Oree Originol was born on September 11, 1984 in Los Angeles, CA. Oree was inspired by gang culture in his neighborhood. He began gaining popularity as a tagger in Northeast Los Angeles and then started to branch out into other mediums. He does work that centers on black and brown people that have been killed by law enforcement. 

Oree Originol’s art is centered around promoting justice for those who have been killed by police brutality. His work varies from street art to gallery art. The recent movement Black Lives Matter has inspired his digital portrait series Justice For Our Lives, and the portraits have supported the families of loved ones that were killed by police brutality and are still seeking justice. Justice For Our Lives has been exhibited in the Take This Hammer group exhibition at the Yerba Buena Center for the Arts, was featured in a cover story for the SF Examiner, recognized as an East Bay Express Best of the East Bay 2016 winner, and was featured in a KQED Arts mini feature. Oree’s artwork has been a part of social justice movements, rallies, and classrooms, and his art connects with various audiences. He continues to develop his art and activism and share his work in the Bay Area and beyond.
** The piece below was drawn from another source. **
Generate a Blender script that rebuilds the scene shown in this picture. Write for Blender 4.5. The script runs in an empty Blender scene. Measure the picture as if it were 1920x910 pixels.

In 2009 Oree Originol moved to the Bay Area to be a part of galleries, begin his activist work, and connect with other local Bay Area artists to develop an art career. He did work in collaboration with artist Favianna Rodriguez who is connected with the artist network CultureStrike. Oree began to get involved in social justice art projects and dedicated himself to creating a series called Justice For Our Lives.


  • Oakland City Hall, Oscar Grant Plaza/1 Frank H. Ogawa Plaza, Oakland, CA 94612.
  • Oree Originol is often seen putting up his work in public spaces such as BART stations in Oakland. 
  • Impact Hub Oakland, 2323 Broadway, Oakland, CA 94612.
  • Outreach at Humboldt State, 1 Harpst Street, Arcata, CA 95521.